_INSTRUCTIONS FOR THE TASK_: Retype nothing but the lines from the start of the material up to and including the line with "len(SB)), .6, 0)". Pictures don't belong in the copy.

--- start ---

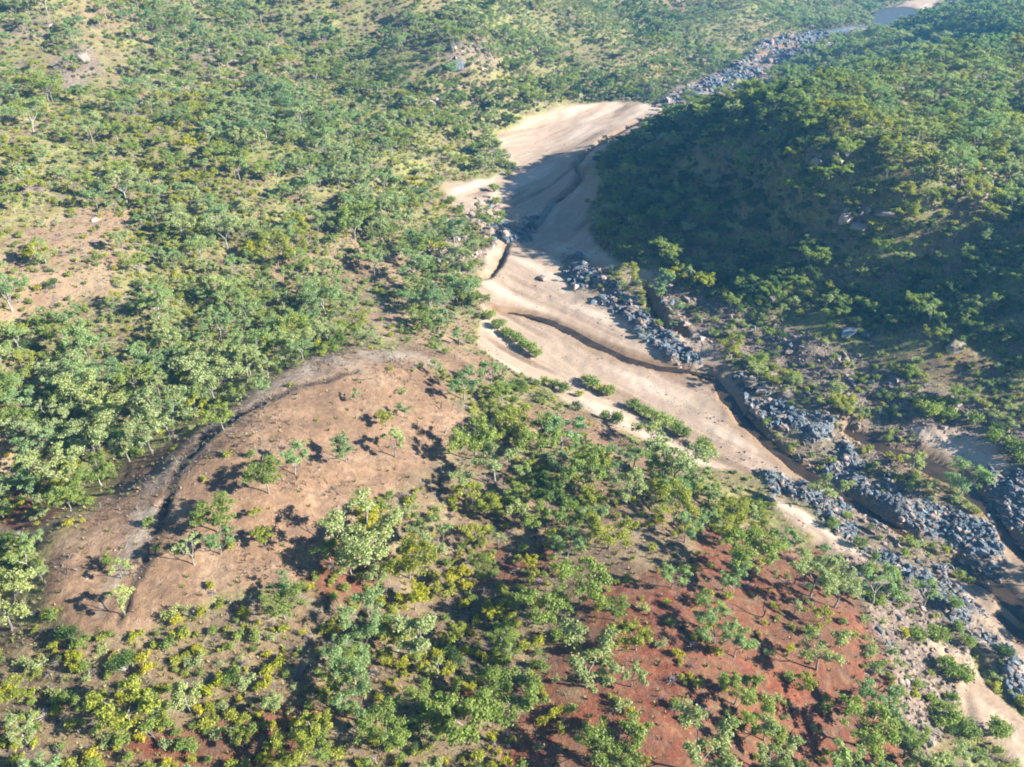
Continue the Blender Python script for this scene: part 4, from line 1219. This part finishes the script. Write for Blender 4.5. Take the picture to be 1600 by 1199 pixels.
SS = rocks_in(9000, 'sand', 94)
kk = (fbm(SS[:, 0] * .72 - SS[:, 1] * .69, (SS[:, 0] * .69 + SS[:, 1] * .72) * 4, 16, 701, 3) > .16) | (poly_mask(SS[:, 2], SS[:, 3], [(825,432),(870,440),(930,480),(990,520),(980,535),(910,500),(850,465)], 6) > .5)
SS = SS[kk & (zat(SS[:, 0], SS[:, 1], F['chan']) < .2)]
scatter("gravel", "small stones and gravel streaks on the river sand", "gravel", ROCKS, SS, rr_.integers(0, 10, len(SS)), rr_.uniform(0, 6.28, len(SS)), .075 * np.exp(rr_.exponential(.5, len(SS))).clip(0, 5), .3, .1)
# pale stones on the bare ridge, dark brush along its trench
def in_mask(n, key, rs, thr=.4, box=(-130, 60, 90, 190)):
    r_ = np.random.default_rng(rs)
    x, y = r_.uniform(box[0], box[1], n), r_.uniform(box[2], box[3], n)
    ok = r_.uniform(size=n) < np.where(zat(x, y, F[key]) > thr, zat(x, y, F[key]), 0)
    return np.stack([x[ok], y[ok]], 1)
SG = in_mask(7000, 'bald', 14)
scatter("gravel", "loose pale stones strewn over the bare ridge", "gravel", [ROCKS[i] for i in (1, 3, 5, 7)], SG, rr_.integers(0, 4, len(SG)), rr_.uniform(0, 6.28, len(SG)), .05 * np.exp(rr_.exponential(.6, len(SG))).clip(0, 5), .4, .2)
SB = in_mask(30000, 'trench', 15, .1)
SB2 = in_mask(16000, 'bald', 16, .5)
SB2 = SB2[fbm(SB2[:, 0], SB2[:, 1], 9, 501, 3) > .22]
SB = np.concatenate([SB, SB2])
scatter("litter", "dark fallen twigs and burnt brush on the ridge and in its trench", "brush", BRUSH, SB, rr_.integers(0, 3, len(SB)), rr_.uniform(0, 6.28, len(SB)), rr_.uniform(.25, .75, len(SB)), .6, 0)

# ------------------------------------------------------------------ the air: one closed box of thin haze round all of this
zlo = float(GZ.min()) - 1.0
m, nt = new_mat("haze")
g = NT_(nt)
vol = g.n("ShaderNodeVolumePrincipled")
vol.inputs['Color'].default_value = (0.13, 0.50, 1.0, 1)
vol.inputs['Density'].default_value = 0.00021
vol.inputs['Anisotropy'].default_value = 0.2
o = g.n("ShaderNodeOutputMaterial"); g.l(vol.outputs[0], o.inputs['Volume'])
bx0, bx1, by0, by1, bz1 = GX.min() - 60, GX.max() + 60, GY.min() - 60, GY.max() + 60, max(CAM_H, float(GZ.max())) + 20
hv = [(a, b, c) for c in (zlo, bz1) for b in (by0, by1) for a in (bx0, bx1)]
hf = np.array([(0, 2, 3, 1), (4, 5, 7, 6), (0, 1, 5, 4), (2, 6, 7, 3), (0, 4, 6, 2), (1, 3, 7, 5)])
haze = link("haze", mesh_np("haze", hv, hf, [m]))
haze['kind'] = 'stuff'; haze['label'] = "thin pale haze in the air"; haze['category'] = "haze"
print("COUNTS gum", len(GP), "shrub", len(SP), "rock", len(RP), "tuft", len(TP), "gravel", len(SG), "brush", len(SB))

--- end ---

_ANSWER_:
Continue the Blender Python script for this scene: part 4, from line 1219. This part finishes the script. Write for Blender 4.5. Take the picture to be 1600 by 1199 pixels.
SS = rocks_in(9000, 'sand', 94)
kk = (fbm(SS[:, 0] * .72 - SS[:, 1] * .69, (SS[:, 0] * .69 + SS[:, 1] * .72) * 4, 16, 701, 3) > .16) | (poly_mask(SS[:, 2], SS[:, 3], [(825,432),(870,440),(930,480),(990,520),(980,535),(910,500),(850,465)], 6) > .5)
SS = SS[kk & (zat(SS[:, 0], SS[:, 1], F['chan']) < .2)]
scatter("gravel", "small stones and gravel streaks on the river sand", "gravel", ROCKS, SS, rr_.integers(0, 10, len(SS)), rr_.uniform(0, 6.28, len(SS)), .075 * np.exp(rr_.exponential(.5, len(SS))).clip(0, 5), .3, .1)
# pale stones on the bare ridge, dark brush along its trench
def in_mask(n, key, rs, thr=.4, box=(-130, 60, 90, 190)):
    r_ = np.random.default_rng(rs)
    x, y = r_.uniform(box[0], box[1], n), r_.uniform(box[2], box[3], n)
    ok = r_.uniform(size=n) < np.where(zat(x, y, F[key]) > thr, zat(x, y, F[key]), 0)
    return np.stack([x[ok], y[ok]], 1)
SG = in_mask(7000, 'bald', 14)
scatter("gravel", "loose pale stones strewn over the bare ridge", "gravel", [ROCKS[i] for i in (1, 3, 5, 7)], SG, rr_.integers(0, 4, len(SG)), rr_.uniform(0, 6.28, len(SG)), .05 * np.exp(rr_.exponential(.6, len(SG))).clip(0, 5), .4, .2)
SB = in_mask(30000, 'trench', 15, .1)
SB2 = in_mask(16000, 'bald', 16, .5)
SB2 = SB2[fbm(SB2[:, 0], SB2[:, 1], 9, 501, 3) > .22]
SB = np.concatenate([SB, SB2])
scatter("litter", "dark fallen twigs and burnt brush on the ridge and in its trench", "brush", BRUSH, SB, rr_.integers(0, 3, len(SB)), rr_.uniform(0, 6.28, len(SB)), rr_.uniform(.25, .75, len(SB)), .6, 0)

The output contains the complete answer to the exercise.